ABSTRACT

This chapter examines the variegated facets of the manifestation of the phenomenon of relativism in Islam. This line of inquiry is mediated via reflections on the Islamic intellectual traditions, whether in terms of their pluralistic theoretical and conceptual frameworks, within the domains of scriptural exegesis (tafsīr) and allegorical hermeneutics (taʾwīl), in the Sunnī and Shīʿī legacies, or in how these are also accounted for through the practical and lived socio-cultural circumstances of religious sectarianism and political factionalism. These investigations are furthermore focused on tracing the occurrence of instances of relativist thinking in the diverse strands of the Islamic history of ideas.
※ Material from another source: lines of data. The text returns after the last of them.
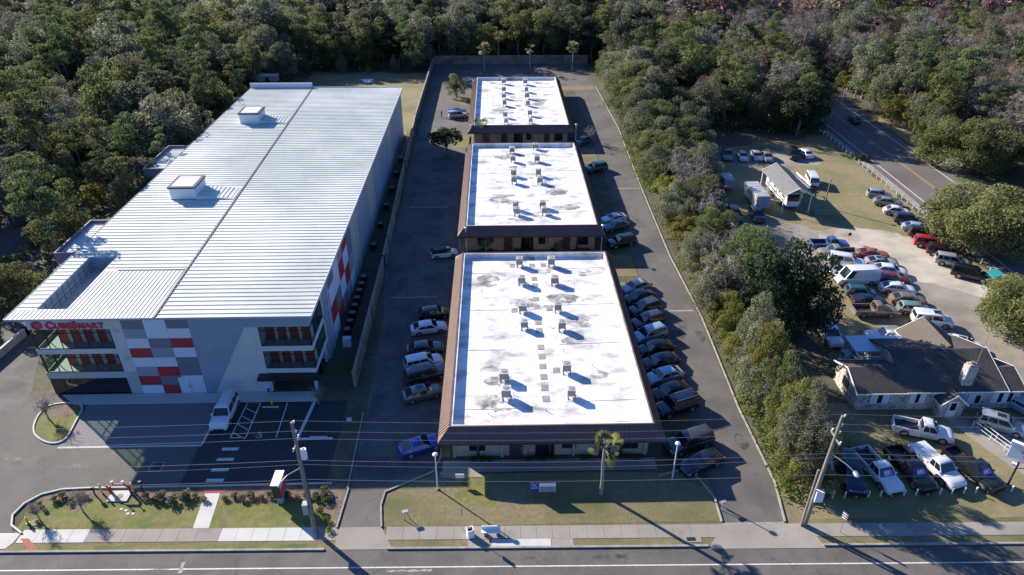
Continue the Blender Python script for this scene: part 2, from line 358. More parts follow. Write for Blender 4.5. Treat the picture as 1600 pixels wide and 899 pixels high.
# drive between the buildings
sh([(-15.1,44.2),(-10.9,44.2),(-11.4,48.2),(-6.6,50.9),(-5.8,52.6),(-5.9,190),(-5.0,196),(16,196),(20.6,190),(20.6,56),(20.4,50),(20.2,44.0),(25.9,43.9),(26.6,49),(26.2,60),(26.6,78),(26.0,95),(26.2,120),(27.2,156),(26.2,196),(25.4,215),(-18.0,215),(-17.6,150),(-16.8,92),(-15.4,80),(-14.9,66),(-14.6,52)], .012, M['asphalt'], 'office_drive')
sh([(-15.1,44.2),(-10.9,44.2),(-10.9,48.6),(-14.9,48.6)], .016, M['asphalt_lot'], 'drive_entrance_patch')
sh([(-14.4,49),(-6.9,51.2),(-6.2,53),(-6.2,150),(-17,150),(-16.4,92),(-14.8,80),(-14.4,66)], .0175, M['asphalt_old'], 'old_drive_surface')
a = MB()
a.prism([(-14.7,ry(-14)),(-9.6,ry(-10)),(-10.9,44.35),(-14.9,44.35)], 0, .026, M['conc'])
a.prism([(18.2,ry(18)-.25),(28.6,ry(28)-.25),(27.9,43.9),(25.9,43.9),(20.2,43.9)], 0, .026, M['conc'])
a.box(20.2,25.9,43.9,44.1,0,.03,M['conc_kerb']); struct('concrete_apron', a)
sh([(20.9,73.3),(23.6,73.1),(23.8,75.2),(21.1,75.4)], .016, M['patch'], 'drive_patch')
a = MB()
for (y,x0,x1) in ((79.6,17.3,26.3),(121.2,21.5,26.4)): a.box(x0,x1,y,y+.28,.01,.018,M['faded_paint'])
for (px0,px1,py) in ((612,650,466),(640,700,325),(650,685,465)):
    p = G(px0,py); q = G(px1,py); a.box(p.x,q.x,p.y,p.y+.2,.015,.022,M['faded_paint'])
struct('drive_line', a)
# kerbs
k = MB()
def kl(pts, wd=.18, z1=.14, m='conc_kerb', closed=False): kerb_strip(k, pts, wd, 0, z1, M[m], closed)
kl([(-45.9,ry(-46)),(-44.2,ry(-44)),(-15.6,ry(-15)+.02)], .2)
kl([(-10.1,ry(-10)+.05),(18.3,ry(18)+.05)], .2)
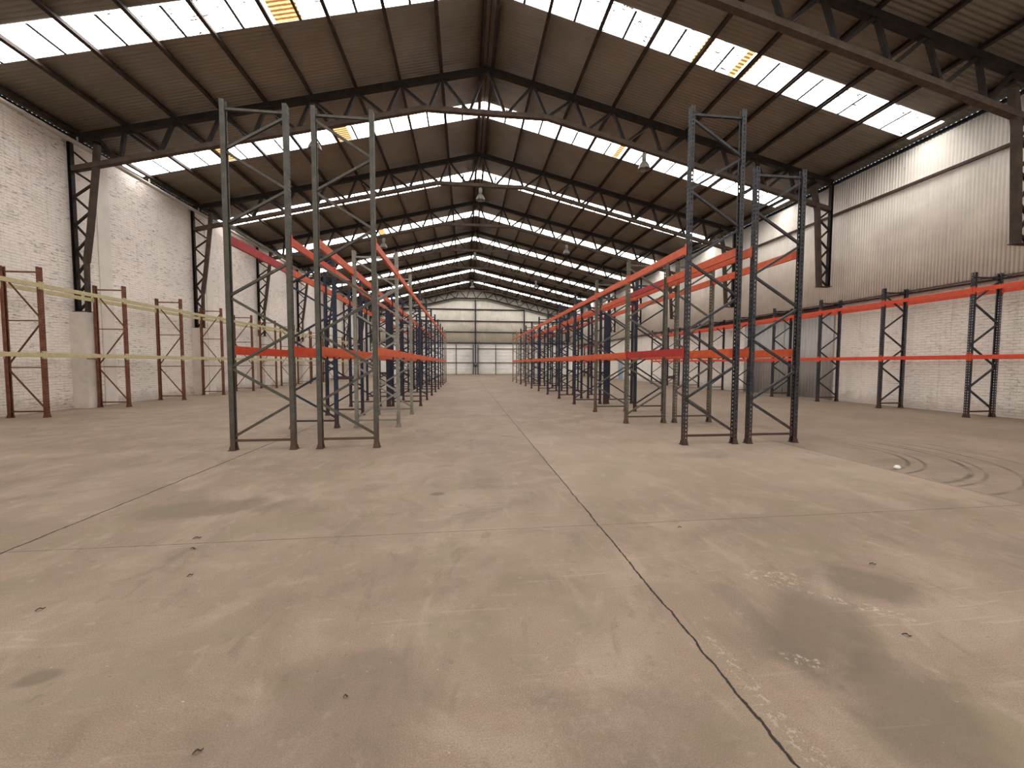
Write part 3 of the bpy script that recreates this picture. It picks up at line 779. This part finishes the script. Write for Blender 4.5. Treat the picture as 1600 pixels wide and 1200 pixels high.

This is particularly addressed by way of considering premodern theological and mystical outlooks, as mainly embodied in the views of al-Ghazālī, Ibn Ṭufayl, and al-Suhrawardī, or by probing selected philosophical and logical concepts that were developed by polymaths such as al-Fārābī, Ibn Sīna (Avicenna), and Ibn Rushd (Averroes), or in analyzing the scientific method as exemplified by the optician and geometer Ibn al-Haytham (Alhazen) and his school of thought. These historical aspects are moreover accounted for in this context by tangentially evoking some of the contemporary attitudes within Islam concerning the epistemic and ontological horizons of the religious conceptions of truth (al-ḥaqq) and their relativized conditioning within our epoch of modern techno-science.